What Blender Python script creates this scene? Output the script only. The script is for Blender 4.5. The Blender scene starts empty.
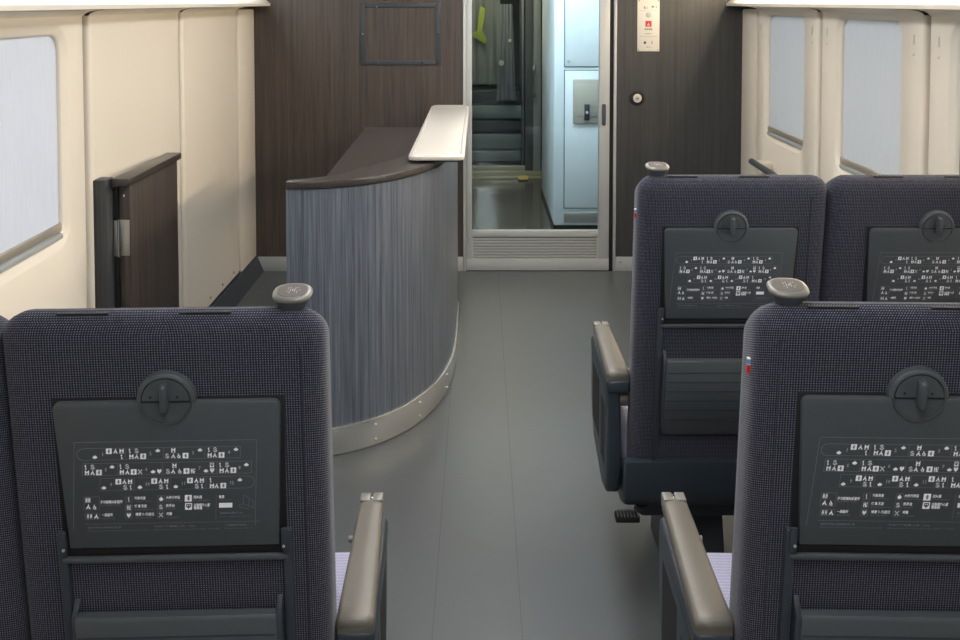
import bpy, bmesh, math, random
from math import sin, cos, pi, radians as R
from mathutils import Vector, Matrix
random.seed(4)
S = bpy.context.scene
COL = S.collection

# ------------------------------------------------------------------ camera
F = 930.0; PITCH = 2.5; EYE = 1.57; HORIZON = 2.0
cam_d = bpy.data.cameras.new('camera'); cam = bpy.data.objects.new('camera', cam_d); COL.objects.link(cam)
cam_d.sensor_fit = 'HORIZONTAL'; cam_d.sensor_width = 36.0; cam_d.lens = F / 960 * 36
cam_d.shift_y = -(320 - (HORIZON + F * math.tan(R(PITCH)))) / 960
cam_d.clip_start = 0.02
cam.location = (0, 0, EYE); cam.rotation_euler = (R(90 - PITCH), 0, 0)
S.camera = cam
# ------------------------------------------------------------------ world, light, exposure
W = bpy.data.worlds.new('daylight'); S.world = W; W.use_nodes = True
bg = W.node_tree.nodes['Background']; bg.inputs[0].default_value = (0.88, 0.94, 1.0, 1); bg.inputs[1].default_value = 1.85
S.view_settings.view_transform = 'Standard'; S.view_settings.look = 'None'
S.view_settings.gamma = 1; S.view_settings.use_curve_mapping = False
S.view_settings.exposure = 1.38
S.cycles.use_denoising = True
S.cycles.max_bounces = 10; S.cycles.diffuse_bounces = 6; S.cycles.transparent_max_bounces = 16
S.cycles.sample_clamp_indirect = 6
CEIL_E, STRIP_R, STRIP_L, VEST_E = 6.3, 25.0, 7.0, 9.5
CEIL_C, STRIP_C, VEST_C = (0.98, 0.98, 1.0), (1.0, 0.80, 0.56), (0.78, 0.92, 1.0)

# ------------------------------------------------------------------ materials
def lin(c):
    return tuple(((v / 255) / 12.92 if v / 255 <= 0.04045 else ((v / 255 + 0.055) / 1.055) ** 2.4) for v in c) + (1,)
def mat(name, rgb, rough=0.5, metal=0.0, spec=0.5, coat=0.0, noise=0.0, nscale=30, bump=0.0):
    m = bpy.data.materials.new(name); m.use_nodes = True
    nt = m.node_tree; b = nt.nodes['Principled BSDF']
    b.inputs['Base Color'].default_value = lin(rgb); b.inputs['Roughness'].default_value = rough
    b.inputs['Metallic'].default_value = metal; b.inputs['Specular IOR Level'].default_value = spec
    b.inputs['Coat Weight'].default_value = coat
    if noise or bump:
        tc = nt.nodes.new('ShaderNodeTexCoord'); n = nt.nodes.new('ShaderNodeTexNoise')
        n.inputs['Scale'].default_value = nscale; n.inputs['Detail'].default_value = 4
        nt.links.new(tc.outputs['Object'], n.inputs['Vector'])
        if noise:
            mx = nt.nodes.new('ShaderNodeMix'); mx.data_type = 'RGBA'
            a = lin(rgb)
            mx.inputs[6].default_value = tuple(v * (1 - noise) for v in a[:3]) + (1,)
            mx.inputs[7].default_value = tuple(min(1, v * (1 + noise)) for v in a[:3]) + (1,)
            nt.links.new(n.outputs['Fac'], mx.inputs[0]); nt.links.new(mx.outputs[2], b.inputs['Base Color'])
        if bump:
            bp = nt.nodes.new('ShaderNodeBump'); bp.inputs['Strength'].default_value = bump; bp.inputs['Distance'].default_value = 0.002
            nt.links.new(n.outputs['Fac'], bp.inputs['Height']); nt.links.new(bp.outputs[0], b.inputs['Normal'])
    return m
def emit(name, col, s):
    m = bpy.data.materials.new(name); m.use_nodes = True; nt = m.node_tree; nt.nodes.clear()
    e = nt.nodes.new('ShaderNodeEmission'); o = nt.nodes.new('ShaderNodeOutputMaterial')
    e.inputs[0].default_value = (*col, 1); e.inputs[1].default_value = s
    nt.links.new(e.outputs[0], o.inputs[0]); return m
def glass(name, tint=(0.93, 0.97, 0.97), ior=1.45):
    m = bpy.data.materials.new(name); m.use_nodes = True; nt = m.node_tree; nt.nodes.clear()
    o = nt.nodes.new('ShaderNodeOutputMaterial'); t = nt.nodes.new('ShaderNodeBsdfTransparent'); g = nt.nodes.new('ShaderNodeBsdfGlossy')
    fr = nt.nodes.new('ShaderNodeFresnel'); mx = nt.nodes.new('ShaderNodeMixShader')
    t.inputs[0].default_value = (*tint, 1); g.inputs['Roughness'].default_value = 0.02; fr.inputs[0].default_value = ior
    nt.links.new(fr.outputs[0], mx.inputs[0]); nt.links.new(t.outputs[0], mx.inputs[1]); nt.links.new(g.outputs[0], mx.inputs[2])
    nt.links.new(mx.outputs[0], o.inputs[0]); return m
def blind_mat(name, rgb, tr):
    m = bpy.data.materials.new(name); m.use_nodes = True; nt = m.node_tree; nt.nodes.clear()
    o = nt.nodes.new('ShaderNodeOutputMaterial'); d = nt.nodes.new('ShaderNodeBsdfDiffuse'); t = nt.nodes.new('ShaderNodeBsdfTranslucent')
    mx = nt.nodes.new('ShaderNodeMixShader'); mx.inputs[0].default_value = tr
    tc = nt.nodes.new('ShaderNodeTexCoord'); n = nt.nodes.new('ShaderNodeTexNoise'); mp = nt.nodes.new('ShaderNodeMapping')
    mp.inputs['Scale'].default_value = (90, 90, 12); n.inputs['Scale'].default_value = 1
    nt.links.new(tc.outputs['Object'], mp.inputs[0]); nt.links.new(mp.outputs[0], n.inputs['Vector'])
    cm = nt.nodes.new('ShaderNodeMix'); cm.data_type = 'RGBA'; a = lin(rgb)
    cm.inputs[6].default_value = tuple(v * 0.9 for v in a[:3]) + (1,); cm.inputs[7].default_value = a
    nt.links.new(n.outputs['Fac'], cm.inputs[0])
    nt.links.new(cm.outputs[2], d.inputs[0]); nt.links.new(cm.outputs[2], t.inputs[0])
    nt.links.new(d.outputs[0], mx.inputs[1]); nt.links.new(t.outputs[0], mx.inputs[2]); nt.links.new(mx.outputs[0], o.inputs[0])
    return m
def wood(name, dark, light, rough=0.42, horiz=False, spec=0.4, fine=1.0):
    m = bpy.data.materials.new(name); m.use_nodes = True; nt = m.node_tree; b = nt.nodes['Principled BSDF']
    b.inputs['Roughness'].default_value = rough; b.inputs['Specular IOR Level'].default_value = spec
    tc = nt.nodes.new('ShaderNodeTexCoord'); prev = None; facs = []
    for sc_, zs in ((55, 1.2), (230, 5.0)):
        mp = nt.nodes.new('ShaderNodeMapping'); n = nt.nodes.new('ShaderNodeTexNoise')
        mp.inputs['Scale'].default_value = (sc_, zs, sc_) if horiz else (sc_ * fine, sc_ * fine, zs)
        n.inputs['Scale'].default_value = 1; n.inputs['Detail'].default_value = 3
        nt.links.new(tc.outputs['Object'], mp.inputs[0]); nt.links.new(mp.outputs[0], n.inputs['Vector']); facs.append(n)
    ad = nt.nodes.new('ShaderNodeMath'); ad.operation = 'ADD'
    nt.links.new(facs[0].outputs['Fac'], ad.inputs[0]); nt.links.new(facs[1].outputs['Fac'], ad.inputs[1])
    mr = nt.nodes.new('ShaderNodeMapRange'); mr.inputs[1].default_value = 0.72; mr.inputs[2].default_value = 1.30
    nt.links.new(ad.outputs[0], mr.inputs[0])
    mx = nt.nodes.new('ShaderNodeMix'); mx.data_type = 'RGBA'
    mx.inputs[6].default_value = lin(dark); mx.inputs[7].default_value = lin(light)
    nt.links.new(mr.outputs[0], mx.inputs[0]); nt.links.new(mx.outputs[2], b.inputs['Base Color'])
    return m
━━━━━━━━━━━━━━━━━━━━
DIRECTIONS:
Set down again, exactly, the lines of the material above from its first line to the one with "CEIL_C, STRIP_C, VEST_C", inclusive. Leave the pictures out.

TASK RESULT:
What Blender Python script creates this scene? Output the script only. The script is for Blender 4.5. The Blender scene starts empty.
import bpy, bmesh, math, random
from math import sin, cos, pi, radians as R
from mathutils import Vector, Matrix
random.seed(4)
S = bpy.context.scene
COL = S.collection

# ------------------------------------------------------------------ camera
F = 930.0; PITCH = 2.5; EYE = 1.57; HORIZON = 2.0
cam_d = bpy.data.cameras.new('camera'); cam = bpy.data.objects.new('camera', cam_d); COL.objects.link(cam)
cam_d.sensor_fit = 'HORIZONTAL'; cam_d.sensor_width = 36.0; cam_d.lens = F / 960 * 36
cam_d.shift_y = -(320 - (HORIZON + F * math.tan(R(PITCH)))) / 960
cam_d.clip_start = 0.02
cam.location = (0, 0, EYE); cam.rotation_euler = (R(90 - PITCH), 0, 0)
S.camera = cam
# ------------------------------------------------------------------ world, light, exposure
W = bpy.data.worlds.new('daylight'); S.world = W; W.use_nodes = True
bg = W.node_tree.nodes['Background']; bg.inputs[0].default_value = (0.88, 0.94, 1.0, 1); bg.inputs[1].default_value = 1.85
S.view_settings.view_transform = 'Standard'; S.view_settings.look = 'None'
S.view_settings.gamma = 1; S.view_settings.use_curve_mapping = False
S.view_settings.exposure = 1.38
S.cycles.use_denoising = True
S.cycles.max_bounces = 10; S.cycles.diffuse_bounces = 6; S.cycles.transparent_max_bounces = 16
S.cycles.sample_clamp_indirect = 6
CEIL_E, STRIP_R, STRIP_L, VEST_E = 6.3, 25.0, 7.0, 9.5
CEIL_C, STRIP_C, VEST_C = (0.98, 0.98, 1.0), (1.0, 0.80, 0.56), (0.78, 0.92, 1.0)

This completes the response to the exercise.